WASHINGTON (AP) - The National Zoo in Washington is throwing a panda party.

Saturday marks the first birthday of panda cub Bao Bao, and she'll get a cake made from frozen fruit juice and other treats like pears and apples to celebrate. The cub is only the second panda born at the zoo to survive to her first birthday.

Bao Bao's only sibling, brother Tai Shan, was born in 2005 and returned to China in 2010. Panda keeper Nicole MacCorkle says Bao Bao has been a different baby from her brother, including a little more stand-offish with keepers.

In the past year she has grown from a wriggling pink newborn a little bigger than a stick of butter to a 44-pound black-and-white bundle whose favorite activity is sleeping in a tree. A hemlock tree in the front of her yard is one favorite, and she also likes wrestling with a blue cylinder-shaped buoy filled with sand, MacCorkle said. The cub, whose name means "precious" or "treasure," has also started eating solid food like sweet potato and bamboo and recently got her first taste of honey.

Panda Bao Bao Turns 1 at National Zoo


She's also learned behaviors that help keepers monitor her health including getting on a scale and standing up when asked. Lately, she's "getting really good" and responding when her name is called, MacCorkle said, and is exploring her yard a little more.

"She's really becoming an independent bear," MacCorkle said.

The next year will bring even more changes. Bao Bao will stop drinking her mother's milk and, like wild pandas of the same age, at between a year and a half and two years old she'll start living independently in her own enclosure.
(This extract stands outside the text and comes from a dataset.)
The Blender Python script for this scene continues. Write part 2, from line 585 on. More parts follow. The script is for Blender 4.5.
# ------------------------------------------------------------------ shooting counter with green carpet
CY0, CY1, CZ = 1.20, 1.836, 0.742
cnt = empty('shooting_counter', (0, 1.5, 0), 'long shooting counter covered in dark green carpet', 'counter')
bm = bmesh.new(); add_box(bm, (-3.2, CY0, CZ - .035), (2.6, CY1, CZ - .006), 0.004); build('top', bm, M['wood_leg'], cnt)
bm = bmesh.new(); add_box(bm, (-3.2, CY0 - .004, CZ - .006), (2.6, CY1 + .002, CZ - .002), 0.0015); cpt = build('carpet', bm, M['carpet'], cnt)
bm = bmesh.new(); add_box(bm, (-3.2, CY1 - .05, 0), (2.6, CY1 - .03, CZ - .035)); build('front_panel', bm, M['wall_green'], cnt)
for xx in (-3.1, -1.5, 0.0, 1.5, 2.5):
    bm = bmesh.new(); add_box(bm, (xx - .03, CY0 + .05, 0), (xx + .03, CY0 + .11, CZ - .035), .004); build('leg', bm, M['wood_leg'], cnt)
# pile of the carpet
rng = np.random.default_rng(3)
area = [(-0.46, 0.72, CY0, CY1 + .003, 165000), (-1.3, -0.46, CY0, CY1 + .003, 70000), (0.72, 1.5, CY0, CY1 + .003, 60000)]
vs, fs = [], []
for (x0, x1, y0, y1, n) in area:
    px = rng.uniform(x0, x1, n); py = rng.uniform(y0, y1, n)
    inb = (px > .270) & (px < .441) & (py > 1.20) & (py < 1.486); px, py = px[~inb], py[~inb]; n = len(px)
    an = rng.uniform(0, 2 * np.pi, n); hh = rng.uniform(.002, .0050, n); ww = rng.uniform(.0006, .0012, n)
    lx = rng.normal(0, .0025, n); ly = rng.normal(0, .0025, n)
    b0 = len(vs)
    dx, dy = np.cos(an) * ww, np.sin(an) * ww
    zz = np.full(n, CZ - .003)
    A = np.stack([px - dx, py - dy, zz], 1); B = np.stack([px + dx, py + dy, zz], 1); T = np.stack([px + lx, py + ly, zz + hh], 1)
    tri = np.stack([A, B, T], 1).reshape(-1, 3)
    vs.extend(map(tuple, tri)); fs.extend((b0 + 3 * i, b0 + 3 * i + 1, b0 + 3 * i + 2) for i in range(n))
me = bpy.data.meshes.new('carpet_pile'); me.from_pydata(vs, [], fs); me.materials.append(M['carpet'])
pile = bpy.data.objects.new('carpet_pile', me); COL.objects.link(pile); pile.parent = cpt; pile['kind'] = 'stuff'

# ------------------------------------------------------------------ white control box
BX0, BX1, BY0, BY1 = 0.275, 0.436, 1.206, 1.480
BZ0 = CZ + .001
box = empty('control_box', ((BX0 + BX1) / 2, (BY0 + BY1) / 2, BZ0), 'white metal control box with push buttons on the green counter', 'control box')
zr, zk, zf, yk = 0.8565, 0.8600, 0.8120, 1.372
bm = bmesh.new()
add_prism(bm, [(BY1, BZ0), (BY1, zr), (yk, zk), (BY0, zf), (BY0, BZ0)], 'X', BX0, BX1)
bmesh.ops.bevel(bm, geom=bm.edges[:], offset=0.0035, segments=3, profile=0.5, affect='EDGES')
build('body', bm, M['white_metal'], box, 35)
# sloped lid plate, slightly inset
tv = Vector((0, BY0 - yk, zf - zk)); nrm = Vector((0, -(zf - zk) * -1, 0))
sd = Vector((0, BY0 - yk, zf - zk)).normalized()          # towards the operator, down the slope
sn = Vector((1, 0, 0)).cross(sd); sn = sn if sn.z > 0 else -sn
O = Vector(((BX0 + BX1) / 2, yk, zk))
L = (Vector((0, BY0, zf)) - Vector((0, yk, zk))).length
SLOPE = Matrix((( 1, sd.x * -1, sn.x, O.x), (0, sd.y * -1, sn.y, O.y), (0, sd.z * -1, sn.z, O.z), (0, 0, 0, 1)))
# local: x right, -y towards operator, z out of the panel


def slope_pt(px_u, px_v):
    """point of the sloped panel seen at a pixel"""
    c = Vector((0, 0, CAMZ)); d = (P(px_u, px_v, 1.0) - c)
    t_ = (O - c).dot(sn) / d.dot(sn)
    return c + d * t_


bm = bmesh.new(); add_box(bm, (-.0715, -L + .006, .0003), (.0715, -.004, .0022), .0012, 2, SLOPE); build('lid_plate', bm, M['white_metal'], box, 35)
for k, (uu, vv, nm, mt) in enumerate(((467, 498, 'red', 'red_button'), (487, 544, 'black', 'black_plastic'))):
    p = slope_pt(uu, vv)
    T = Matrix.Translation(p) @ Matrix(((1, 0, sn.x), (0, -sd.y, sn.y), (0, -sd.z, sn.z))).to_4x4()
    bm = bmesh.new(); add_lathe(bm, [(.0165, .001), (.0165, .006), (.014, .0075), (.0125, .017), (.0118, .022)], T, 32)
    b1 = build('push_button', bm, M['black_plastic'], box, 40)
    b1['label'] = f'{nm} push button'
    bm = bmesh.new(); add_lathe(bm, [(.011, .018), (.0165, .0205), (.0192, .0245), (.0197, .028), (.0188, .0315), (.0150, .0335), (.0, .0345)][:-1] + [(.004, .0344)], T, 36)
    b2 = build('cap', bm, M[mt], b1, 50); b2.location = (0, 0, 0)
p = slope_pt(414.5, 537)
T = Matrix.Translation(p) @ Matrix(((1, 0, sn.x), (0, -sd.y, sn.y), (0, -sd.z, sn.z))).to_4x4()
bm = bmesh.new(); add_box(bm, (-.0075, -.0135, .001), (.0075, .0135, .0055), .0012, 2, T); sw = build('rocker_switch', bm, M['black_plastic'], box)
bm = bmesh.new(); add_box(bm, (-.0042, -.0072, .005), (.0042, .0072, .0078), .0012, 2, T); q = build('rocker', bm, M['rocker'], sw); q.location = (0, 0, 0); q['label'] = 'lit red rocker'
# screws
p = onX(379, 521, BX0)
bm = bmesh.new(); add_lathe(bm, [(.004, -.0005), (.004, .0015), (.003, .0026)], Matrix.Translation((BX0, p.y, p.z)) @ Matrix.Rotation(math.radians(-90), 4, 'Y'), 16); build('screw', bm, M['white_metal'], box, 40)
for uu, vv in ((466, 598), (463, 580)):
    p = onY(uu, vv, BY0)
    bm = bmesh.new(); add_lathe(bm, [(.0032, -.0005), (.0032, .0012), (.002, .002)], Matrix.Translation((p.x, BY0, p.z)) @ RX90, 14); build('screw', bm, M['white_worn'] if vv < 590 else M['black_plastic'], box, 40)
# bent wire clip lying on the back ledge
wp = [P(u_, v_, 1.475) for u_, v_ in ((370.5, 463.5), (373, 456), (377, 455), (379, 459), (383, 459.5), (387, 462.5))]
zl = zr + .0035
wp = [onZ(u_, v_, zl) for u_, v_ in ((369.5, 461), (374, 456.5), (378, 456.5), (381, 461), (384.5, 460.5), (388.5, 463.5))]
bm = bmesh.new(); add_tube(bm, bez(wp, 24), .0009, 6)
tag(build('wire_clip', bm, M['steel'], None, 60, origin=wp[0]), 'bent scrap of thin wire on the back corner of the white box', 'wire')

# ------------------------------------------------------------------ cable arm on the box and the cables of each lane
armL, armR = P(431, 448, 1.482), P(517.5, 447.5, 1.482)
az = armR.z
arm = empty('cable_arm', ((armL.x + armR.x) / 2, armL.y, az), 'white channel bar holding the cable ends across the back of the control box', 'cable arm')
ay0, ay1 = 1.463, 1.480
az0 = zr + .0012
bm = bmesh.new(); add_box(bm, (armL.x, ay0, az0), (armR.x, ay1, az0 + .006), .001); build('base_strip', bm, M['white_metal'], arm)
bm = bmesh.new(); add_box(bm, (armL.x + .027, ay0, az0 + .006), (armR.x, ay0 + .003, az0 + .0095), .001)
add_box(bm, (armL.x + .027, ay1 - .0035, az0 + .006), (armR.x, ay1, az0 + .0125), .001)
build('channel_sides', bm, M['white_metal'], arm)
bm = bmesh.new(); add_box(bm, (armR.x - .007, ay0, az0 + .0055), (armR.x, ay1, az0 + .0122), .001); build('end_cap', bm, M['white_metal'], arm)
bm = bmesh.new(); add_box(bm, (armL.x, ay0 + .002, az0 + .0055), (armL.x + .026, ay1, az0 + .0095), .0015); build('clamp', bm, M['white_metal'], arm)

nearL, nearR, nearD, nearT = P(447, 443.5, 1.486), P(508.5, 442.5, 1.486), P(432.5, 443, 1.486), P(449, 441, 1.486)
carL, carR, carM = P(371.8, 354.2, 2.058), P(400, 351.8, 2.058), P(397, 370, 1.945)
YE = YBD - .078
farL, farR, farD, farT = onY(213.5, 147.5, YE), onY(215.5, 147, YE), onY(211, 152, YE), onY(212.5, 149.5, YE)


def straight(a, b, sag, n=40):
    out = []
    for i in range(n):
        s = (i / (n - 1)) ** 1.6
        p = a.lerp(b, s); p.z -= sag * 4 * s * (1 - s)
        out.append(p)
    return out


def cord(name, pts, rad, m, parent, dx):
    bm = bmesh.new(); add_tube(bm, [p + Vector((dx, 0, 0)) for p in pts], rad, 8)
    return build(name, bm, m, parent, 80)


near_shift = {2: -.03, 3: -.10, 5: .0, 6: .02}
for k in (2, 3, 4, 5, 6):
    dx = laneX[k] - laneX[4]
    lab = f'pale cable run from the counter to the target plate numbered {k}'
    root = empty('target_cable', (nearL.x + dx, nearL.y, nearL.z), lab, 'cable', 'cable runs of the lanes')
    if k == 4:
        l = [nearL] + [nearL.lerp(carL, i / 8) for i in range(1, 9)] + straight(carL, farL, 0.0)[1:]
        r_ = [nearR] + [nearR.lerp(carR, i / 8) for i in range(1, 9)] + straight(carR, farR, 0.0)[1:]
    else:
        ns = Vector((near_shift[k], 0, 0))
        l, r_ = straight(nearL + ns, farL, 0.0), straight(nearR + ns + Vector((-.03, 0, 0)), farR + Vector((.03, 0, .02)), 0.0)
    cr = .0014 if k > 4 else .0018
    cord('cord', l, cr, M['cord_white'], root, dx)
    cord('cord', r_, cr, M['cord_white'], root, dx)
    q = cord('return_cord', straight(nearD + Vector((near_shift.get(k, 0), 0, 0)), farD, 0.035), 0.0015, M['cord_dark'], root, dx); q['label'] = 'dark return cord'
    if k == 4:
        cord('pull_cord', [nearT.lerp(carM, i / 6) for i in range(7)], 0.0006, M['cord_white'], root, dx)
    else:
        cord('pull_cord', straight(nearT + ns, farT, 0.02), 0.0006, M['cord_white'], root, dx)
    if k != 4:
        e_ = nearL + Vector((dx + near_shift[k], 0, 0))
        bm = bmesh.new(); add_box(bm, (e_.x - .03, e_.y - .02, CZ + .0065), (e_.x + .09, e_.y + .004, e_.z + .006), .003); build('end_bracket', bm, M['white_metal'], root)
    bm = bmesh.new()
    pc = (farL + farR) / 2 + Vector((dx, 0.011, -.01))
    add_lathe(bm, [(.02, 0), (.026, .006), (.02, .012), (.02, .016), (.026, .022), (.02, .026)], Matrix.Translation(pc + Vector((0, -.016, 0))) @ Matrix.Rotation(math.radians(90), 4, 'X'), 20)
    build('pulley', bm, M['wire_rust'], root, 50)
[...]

Eventually keepers will also teach her to present her paw to get blood drawn and lie down in order to get an ultrasound.

The National Zoo is one of only four zoos nationwide to have pandas, which are on loan from China. The zoo's first pair of pandas, Ling-Ling and Hsing-Hsing, were a gift from China following President Richard Nixon's historic 1972 visit to the country. The pair had five cubs while living at the zoo but none survived.

The zoo's current pandas, Bao Bao's mother and father, Mei Xiang and Tian Tian, arrived in 2000.